The point of the “native” filter is not purity for its own sake. It is discrimination: native text restores the differences between models that translation washes out, so the leaderboard can actually rank them.
What native evaluation reveals
Three findings only become visible once you stop trusting the translated proxy.
The multilingual leaderboard is only a moderate predictor. Matching the models that appear on both, Portuguese rank correlates with the global Hugging Face MTEB multilingual leaderboard at a Spearman ρ ≈ 0.72. That is real information, but roughly half the variance is unexplained. A model that ranks 5th out of ~169 globally lands 49th of 54 here. A multilingual board is a useful first filter; it is not a substitute for evaluating on the language you actually deploy in.

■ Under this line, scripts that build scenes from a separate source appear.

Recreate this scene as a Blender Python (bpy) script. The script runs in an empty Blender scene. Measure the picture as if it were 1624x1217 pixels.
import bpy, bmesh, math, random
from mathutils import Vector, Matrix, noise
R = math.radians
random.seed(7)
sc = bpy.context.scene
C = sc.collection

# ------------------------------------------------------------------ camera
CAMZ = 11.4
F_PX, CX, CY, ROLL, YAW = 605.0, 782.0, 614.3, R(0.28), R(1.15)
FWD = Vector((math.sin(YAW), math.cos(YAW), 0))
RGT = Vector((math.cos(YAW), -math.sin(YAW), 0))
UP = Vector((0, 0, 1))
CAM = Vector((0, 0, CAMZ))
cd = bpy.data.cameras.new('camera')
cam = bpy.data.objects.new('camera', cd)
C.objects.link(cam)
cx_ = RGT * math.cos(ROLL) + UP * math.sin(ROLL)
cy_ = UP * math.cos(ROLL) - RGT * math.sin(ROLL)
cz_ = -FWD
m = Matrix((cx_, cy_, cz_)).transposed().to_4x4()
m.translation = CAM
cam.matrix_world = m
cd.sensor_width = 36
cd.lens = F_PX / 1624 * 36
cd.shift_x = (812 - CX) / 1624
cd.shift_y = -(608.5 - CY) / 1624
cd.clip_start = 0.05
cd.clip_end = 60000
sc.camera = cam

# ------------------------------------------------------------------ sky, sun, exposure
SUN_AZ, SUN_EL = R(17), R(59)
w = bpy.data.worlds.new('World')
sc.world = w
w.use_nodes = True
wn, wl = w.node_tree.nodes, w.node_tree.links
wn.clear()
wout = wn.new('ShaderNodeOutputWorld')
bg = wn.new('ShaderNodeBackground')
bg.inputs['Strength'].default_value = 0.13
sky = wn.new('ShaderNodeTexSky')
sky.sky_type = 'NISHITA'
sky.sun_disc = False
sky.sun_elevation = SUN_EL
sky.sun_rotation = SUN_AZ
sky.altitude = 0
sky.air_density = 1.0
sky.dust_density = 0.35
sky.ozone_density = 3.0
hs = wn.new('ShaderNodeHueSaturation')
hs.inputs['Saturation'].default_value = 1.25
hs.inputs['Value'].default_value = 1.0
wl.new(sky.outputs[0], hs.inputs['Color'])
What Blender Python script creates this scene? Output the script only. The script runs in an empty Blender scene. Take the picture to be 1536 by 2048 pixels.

The top of the board is a statistical tie. We attach a confidence interval to every score (10,000 bootstrap resamples) and a paired-bootstrap significance test to every headline comparison. The result: the ten leading models are statistically indistinguishable. The choice among them is a question of cost, license, and latency, not accuracy.
Not all tasks pull their weight. Borrowing Item Response Theory from psychometrics, we estimate how sharply each task separates models of similar ability. Retrieval tasks do most of the work; clustering tasks do the least. That tells a benchmark designer where to spend a fixed evaluation budget.
Built to be reused
MTEB-PT is an install-on-top extension of the MTEB family, so existing tooling works unchanged. Every dataset is pinned to a commit; the benchmark is inference-only, with no training anywhere in the loop; and the full score matrix, per-task confidence intervals, and an interactive leaderboard are released openly.
If you are picking a Portuguese embedding model, start with the leaderboard, and read the confidence intervals before you read the ranks.